All around the Arctic, colorful lights appear to be dancing across the sky. Their bright colors attract many people from all over the world, who come to observe and admire the unique lights. This occurrence is known as the Aurora Borealis, or the Northern Lights.

For centuries, groups of people who observed the Aurora Borealis believed that the lights were the work of gods and spirits. Many scientists from the past also made observations of the phenomenon, but the scientific reasoning behind the Northern Lights remained a mystery until 1896, when a Norwegian scientist named Kristian Birkeland proposed a theory about them. He suggested that they were caused by interactions between particles from the sun and the earth’s magnetic field. This was the first accurate explanation of the Aurora Borealis.
What causes us to see these lights? The Aurora Borealis is a result of the reaction between charged particles (particles that carry electricity) from the sun and atoms in the Earth’s atmosphere. Gas particles from the sun are thrown away from the sun’s atmosphere because of its rotation, and they are blown away from the sun and towards the earth because of solar wind (a constant flow of charged particles from the sun). Most gas particles from the sun are turned away by the earth’s magnetic field, but the magnetic field is weaker at the North Pole, so some particles enter the earth’s atmosphere. When these charged particles hit atoms in the earth’s atmosphere, they cause electrons (a charged particle within an atom) to move to a higher-energy state. This happens because the electron is “excited” by an outside energy, which, in this case, is the collision of particles. Eventually, the electrons drop back to a lower-energy state. As the energy level drops, the energy is released as a photon (light). The photons these electrons release is what we see as the Aurora Borealis.
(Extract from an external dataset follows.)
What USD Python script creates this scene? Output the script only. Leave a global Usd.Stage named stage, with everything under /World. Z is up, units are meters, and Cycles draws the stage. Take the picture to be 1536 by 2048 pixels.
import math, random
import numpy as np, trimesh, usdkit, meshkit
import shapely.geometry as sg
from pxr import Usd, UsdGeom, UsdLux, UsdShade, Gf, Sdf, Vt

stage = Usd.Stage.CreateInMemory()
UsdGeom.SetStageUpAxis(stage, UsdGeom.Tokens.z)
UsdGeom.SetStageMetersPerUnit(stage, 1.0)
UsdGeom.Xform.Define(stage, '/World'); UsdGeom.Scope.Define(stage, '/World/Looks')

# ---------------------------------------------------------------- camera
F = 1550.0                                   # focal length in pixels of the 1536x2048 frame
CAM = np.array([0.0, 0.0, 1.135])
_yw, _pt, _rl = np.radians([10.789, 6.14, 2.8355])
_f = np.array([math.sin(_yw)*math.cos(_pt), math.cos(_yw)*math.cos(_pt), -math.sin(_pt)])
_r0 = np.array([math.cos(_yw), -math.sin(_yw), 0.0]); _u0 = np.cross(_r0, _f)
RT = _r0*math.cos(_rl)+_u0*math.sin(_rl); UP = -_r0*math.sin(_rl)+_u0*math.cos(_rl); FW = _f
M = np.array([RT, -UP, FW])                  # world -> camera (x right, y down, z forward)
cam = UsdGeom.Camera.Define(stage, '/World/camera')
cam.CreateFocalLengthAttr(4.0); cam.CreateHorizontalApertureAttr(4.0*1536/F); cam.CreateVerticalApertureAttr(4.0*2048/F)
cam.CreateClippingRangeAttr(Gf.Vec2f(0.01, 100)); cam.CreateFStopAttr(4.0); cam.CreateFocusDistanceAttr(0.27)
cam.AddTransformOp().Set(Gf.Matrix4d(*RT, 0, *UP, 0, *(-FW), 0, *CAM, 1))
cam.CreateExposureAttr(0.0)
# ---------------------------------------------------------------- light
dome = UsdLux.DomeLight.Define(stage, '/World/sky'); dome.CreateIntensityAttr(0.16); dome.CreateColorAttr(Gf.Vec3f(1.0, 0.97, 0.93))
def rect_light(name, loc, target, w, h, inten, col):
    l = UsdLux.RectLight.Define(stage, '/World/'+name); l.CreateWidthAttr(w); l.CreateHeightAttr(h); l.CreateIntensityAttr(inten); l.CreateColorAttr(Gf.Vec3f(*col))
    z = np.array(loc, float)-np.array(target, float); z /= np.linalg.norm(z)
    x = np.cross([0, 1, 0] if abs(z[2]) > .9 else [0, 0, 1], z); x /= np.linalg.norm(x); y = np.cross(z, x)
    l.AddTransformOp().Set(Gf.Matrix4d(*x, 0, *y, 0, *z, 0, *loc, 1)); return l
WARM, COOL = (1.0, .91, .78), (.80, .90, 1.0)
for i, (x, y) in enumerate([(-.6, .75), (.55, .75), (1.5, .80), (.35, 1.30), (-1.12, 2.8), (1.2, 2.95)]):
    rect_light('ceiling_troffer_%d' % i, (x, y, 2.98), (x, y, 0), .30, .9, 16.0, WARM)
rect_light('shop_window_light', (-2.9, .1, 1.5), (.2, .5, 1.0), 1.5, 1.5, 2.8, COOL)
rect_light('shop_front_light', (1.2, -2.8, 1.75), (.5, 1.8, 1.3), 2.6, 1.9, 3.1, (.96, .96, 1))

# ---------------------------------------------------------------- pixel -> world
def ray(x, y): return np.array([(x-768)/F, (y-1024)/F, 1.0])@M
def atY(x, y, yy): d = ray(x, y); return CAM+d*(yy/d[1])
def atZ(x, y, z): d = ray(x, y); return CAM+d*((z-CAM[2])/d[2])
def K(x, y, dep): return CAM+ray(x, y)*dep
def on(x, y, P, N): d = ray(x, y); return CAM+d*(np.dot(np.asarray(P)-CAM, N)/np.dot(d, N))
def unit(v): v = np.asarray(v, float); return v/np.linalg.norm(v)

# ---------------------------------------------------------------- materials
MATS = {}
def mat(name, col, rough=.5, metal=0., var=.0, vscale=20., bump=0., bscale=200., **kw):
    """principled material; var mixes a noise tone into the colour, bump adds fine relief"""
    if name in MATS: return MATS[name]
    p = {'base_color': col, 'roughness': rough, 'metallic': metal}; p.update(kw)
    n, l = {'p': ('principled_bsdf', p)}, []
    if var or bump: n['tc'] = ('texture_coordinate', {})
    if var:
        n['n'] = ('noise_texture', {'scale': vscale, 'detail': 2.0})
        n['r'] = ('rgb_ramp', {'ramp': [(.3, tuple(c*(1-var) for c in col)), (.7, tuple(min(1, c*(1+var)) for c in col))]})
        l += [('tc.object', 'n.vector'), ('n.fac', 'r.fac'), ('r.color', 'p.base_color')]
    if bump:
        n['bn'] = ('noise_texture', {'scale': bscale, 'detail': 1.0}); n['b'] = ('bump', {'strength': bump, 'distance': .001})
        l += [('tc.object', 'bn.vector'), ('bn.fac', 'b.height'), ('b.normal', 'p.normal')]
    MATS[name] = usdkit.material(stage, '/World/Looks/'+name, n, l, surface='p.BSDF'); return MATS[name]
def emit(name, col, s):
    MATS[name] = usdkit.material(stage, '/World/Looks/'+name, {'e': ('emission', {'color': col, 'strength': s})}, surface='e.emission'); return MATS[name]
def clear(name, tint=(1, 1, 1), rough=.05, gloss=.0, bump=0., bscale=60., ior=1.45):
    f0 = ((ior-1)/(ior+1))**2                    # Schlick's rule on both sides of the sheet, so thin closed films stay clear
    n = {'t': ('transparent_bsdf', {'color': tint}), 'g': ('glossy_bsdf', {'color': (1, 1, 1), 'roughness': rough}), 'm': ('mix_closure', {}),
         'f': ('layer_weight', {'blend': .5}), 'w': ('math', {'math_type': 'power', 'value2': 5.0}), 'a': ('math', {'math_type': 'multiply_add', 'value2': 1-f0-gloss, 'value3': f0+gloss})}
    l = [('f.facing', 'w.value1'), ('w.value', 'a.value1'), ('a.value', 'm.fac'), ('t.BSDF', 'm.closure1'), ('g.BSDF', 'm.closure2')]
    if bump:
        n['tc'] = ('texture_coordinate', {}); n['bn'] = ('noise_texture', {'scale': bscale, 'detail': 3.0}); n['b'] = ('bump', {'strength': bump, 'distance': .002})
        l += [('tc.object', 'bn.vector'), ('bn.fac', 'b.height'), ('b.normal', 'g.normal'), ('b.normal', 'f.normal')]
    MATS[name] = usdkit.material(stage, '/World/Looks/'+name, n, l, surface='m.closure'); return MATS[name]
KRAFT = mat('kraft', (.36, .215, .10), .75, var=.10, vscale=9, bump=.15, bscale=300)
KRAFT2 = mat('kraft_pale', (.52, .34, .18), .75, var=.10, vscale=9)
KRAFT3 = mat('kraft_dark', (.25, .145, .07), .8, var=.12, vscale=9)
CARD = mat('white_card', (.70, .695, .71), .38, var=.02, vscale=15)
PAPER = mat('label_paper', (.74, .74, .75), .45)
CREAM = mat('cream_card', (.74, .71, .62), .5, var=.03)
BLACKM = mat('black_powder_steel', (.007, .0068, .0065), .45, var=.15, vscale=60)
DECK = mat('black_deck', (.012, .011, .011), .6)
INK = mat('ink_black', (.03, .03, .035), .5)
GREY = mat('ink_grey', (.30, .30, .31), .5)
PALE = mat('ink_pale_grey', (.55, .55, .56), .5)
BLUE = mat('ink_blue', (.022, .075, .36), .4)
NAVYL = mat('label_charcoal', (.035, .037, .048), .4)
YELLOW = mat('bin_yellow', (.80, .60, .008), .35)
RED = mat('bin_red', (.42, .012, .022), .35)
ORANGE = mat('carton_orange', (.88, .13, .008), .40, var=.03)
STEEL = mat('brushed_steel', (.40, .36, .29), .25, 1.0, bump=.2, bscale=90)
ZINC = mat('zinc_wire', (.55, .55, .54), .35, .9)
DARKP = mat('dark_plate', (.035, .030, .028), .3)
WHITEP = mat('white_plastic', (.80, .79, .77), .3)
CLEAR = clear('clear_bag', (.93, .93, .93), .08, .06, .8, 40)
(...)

If this is the reason we see the Aurora Borealis, why are there different colors of light? The answer is actually simple: Differences in color come from the types of gas particles colliding and where they collide. For example, a yellowish-green light is produced when gas particles from the sun hit oxygen atoms 60 miles above the earth’s surface. Red light is produced by oxygen atoms around 200 miles above the earth. When gas particles hit nitrogen atoms, blue or purplish-red light is released.

The Aurora Borealis has amazed people for centuries, and they continue to be a wondrous display of vibrant lights. With our knowledge of the science behind them, we have a greater understanding of the interactions between the sun and Earth.